Re: Xplorer / GRX offgrid setup

Posted: 14 Mar 2019 16:53
by Peter Connan
From the little bit of google searching I did, it seems like the Hercules 200 is not a very capable system. Basically just a 220V charger. No 12V charger or charge controller and no built-in solar capability.

In an off-grid situation, this will not ever get a deep-cycle (or lead crystal) battery fully charged.

Also, I don't think it has the ability to protect the car's battery either.

Honestly, throw that away too, and replace it with something like an HCdP Power Panel.

Leon, to answer your question, every piece of wire has losses. If you take the power right from the source, you lose just a little bit less...
But taking it from the main battery probably doesn't lose much.

If the second battery is connected directly to either the main battery or the alternator, then it will have the ability to drain the main battery.
There should be some type of charger or charge controller before the second battery. A solenoid-based system can do this, but in terms of keeping a second battery well charged, it is just a bout the worst possible option. It will work fairly well if the second battery is a crank battery, but if it's a deep-cycle or lead-crystal, it will fail dismally.
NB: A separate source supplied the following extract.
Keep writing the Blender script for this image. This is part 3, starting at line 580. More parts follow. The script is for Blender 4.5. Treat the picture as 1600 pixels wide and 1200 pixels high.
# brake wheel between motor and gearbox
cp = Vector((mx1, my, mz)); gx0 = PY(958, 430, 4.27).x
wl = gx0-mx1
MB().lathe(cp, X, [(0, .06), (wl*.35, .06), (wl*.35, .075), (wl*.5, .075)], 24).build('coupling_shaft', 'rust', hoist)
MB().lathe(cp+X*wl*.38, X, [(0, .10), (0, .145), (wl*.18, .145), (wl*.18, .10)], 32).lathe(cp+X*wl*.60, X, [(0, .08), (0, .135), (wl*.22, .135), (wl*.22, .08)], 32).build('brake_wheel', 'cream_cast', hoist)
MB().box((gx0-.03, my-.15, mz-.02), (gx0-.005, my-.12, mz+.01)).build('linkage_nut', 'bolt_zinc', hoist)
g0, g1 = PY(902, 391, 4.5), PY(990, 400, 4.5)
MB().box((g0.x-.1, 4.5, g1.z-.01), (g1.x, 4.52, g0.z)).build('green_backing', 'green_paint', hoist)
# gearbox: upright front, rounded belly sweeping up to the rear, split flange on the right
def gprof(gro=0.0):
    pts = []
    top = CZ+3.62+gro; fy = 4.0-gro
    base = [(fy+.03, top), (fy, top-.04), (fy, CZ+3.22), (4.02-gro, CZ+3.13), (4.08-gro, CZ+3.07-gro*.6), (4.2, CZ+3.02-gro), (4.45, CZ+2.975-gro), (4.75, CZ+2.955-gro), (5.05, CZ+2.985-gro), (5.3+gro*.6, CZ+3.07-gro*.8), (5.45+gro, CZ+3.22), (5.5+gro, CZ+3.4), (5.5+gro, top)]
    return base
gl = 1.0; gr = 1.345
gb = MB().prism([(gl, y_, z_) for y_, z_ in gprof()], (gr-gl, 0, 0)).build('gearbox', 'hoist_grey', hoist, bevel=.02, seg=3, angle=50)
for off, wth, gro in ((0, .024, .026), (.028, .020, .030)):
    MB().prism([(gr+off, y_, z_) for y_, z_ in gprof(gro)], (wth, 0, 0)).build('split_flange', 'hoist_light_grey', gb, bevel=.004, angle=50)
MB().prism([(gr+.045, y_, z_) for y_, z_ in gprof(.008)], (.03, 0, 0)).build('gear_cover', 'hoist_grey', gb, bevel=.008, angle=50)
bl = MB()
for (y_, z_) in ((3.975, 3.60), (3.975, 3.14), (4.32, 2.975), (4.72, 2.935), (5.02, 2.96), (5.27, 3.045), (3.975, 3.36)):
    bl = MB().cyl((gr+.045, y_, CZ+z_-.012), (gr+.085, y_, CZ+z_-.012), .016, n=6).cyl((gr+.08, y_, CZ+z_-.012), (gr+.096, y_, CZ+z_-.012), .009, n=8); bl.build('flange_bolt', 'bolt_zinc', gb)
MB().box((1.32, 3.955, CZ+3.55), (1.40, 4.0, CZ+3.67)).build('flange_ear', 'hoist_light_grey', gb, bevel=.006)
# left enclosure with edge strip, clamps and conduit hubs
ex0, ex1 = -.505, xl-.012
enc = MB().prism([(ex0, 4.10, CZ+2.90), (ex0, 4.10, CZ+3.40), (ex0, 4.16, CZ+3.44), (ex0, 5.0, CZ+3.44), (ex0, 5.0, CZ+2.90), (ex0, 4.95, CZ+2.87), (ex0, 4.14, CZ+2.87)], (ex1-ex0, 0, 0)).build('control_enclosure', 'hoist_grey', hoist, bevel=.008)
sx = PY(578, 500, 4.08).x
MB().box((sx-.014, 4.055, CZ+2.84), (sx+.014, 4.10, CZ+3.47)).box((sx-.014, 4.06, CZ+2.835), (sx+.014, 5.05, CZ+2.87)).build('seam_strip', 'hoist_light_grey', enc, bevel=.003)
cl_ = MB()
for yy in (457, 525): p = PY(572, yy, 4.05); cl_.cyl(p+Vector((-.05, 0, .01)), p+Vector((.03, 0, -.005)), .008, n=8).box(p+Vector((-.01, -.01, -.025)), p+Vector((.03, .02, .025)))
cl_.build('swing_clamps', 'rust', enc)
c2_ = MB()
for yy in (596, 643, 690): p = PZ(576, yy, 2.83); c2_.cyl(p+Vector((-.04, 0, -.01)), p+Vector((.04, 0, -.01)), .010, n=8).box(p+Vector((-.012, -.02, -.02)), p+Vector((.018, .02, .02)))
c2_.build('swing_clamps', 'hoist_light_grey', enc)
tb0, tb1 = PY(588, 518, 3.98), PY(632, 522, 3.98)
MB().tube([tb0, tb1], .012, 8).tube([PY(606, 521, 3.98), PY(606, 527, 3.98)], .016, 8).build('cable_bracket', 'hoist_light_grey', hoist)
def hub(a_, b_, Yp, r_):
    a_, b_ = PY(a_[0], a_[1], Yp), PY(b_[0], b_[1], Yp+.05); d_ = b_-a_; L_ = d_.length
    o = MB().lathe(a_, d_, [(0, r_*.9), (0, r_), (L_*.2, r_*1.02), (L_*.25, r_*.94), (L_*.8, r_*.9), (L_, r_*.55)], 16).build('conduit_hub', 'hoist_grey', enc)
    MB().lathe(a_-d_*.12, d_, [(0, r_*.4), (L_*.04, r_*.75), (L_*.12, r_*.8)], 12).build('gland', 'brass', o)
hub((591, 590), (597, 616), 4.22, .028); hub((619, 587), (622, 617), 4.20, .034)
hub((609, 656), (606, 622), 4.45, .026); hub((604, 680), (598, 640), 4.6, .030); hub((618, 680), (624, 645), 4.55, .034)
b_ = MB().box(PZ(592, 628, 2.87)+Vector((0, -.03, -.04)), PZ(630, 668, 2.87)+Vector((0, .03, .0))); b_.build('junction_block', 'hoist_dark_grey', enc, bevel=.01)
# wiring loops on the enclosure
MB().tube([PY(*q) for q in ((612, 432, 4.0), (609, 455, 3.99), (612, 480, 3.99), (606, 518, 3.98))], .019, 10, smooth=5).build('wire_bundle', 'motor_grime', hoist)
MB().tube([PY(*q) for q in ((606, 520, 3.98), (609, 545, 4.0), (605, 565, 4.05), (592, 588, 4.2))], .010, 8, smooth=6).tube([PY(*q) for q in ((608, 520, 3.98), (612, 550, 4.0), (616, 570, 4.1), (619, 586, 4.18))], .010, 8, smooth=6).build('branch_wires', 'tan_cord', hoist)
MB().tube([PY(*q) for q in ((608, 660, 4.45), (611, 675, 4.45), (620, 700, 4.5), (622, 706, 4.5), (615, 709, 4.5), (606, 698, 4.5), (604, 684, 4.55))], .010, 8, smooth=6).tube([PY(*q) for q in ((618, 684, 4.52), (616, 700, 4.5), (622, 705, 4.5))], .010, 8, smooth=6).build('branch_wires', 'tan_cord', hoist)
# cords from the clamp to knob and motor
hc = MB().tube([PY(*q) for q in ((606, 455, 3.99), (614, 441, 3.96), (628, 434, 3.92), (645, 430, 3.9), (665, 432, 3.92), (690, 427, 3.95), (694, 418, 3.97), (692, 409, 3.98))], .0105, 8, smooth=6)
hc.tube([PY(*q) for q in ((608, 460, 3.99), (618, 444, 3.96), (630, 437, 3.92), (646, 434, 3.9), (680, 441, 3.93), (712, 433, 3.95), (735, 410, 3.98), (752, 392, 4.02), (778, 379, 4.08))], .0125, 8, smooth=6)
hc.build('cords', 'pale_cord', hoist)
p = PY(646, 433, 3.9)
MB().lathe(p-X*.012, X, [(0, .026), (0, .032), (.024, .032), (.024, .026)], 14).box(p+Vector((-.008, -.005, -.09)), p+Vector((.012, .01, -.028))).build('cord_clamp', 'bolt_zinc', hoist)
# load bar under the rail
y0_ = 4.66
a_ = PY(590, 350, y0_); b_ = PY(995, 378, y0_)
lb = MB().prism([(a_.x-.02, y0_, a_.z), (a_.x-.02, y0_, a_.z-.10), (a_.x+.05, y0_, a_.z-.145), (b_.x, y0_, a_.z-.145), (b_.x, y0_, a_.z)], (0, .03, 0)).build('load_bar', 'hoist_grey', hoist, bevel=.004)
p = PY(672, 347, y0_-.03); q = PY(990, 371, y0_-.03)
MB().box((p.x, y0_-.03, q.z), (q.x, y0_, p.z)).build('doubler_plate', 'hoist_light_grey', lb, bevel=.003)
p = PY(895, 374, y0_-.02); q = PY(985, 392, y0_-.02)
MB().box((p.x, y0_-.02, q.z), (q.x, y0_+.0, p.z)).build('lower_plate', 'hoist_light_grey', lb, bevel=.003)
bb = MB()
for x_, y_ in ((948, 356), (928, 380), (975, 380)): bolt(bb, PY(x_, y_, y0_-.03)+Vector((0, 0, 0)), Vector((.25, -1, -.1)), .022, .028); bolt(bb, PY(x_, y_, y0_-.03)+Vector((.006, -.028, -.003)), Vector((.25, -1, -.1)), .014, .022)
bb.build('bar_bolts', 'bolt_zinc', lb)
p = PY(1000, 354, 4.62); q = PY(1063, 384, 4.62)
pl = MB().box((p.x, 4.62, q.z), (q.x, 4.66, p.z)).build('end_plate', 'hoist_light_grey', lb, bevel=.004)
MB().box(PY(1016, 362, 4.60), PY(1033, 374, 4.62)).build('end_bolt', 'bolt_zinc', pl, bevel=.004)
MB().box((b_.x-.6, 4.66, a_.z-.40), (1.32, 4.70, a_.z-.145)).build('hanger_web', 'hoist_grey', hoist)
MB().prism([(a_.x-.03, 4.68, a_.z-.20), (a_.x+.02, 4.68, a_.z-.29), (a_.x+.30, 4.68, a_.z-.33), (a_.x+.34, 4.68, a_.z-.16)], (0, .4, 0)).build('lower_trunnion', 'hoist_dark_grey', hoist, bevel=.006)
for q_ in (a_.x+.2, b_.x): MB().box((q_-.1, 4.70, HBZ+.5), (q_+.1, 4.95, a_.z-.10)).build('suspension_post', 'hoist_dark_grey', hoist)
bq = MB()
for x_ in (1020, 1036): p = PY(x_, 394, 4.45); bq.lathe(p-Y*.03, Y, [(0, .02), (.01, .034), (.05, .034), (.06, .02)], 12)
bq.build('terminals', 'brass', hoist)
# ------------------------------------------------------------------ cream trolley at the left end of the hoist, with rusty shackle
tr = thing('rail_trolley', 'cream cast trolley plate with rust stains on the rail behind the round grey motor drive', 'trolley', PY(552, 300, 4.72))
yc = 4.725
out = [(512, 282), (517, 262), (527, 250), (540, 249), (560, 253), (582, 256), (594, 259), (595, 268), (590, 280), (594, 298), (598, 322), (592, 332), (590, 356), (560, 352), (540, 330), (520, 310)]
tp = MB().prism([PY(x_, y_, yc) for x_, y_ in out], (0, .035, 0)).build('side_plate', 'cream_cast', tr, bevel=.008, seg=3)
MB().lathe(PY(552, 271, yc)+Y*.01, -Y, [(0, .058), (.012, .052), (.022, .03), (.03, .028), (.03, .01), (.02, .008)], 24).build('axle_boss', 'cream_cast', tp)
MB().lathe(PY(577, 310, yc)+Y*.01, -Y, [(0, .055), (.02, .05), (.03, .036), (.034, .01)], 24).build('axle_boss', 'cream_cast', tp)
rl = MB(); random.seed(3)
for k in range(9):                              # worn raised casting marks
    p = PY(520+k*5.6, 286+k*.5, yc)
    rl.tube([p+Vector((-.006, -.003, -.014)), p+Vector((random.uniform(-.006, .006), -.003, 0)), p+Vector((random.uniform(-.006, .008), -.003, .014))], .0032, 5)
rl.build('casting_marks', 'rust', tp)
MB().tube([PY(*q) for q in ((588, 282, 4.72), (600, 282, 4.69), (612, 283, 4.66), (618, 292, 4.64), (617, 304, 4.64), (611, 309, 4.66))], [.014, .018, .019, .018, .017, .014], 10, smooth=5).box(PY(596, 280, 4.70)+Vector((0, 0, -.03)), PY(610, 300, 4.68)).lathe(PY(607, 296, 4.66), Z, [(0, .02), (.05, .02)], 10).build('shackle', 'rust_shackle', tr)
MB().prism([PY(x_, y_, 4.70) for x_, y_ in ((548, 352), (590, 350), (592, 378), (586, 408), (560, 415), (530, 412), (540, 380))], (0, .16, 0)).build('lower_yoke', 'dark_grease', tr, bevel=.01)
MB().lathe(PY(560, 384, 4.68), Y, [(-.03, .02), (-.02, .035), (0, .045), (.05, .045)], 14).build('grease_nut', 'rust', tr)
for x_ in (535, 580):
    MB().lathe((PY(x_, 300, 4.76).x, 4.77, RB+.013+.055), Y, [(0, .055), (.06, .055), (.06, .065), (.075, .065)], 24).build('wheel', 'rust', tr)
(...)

Re: Xplorer / GRX offgrid setup

Posted: 16 Mar 2019 14:35
by biggles
Hello IR_Eddie (we chatted on 4x4community)

I have the same system as IR_Eddie (Patrol with dual on board and an Explorer)

The Hercules 200 in my van. It charges the battery on board while driving... not very well but the alternator is not going to run 2 fridges and charge 3 batteries very effectively. The alternator just keeps everything going.

I have 180W panels on a MPPT solar controller that I plug into the caravan Brad Harrison plug at the towbar and is more than effective charging the caravan battery. Most days I will switch the panels around 2pm to charge the batteries in the patrol.

So nothing wrong with the Hercules 200. It will also charge the batteries when plugged into the mains... it has a trickle function as i will leave the caravan plugged in for extended periods and the battery stays charged.

As for a panel for when driving... I am considering plastering a flexible panel to the caravan roof. particularly when touring you may not be spending a lot of time driving or camping and then you run low on battery power. It will keep the battery topped up when spending the day doing something away from a camp.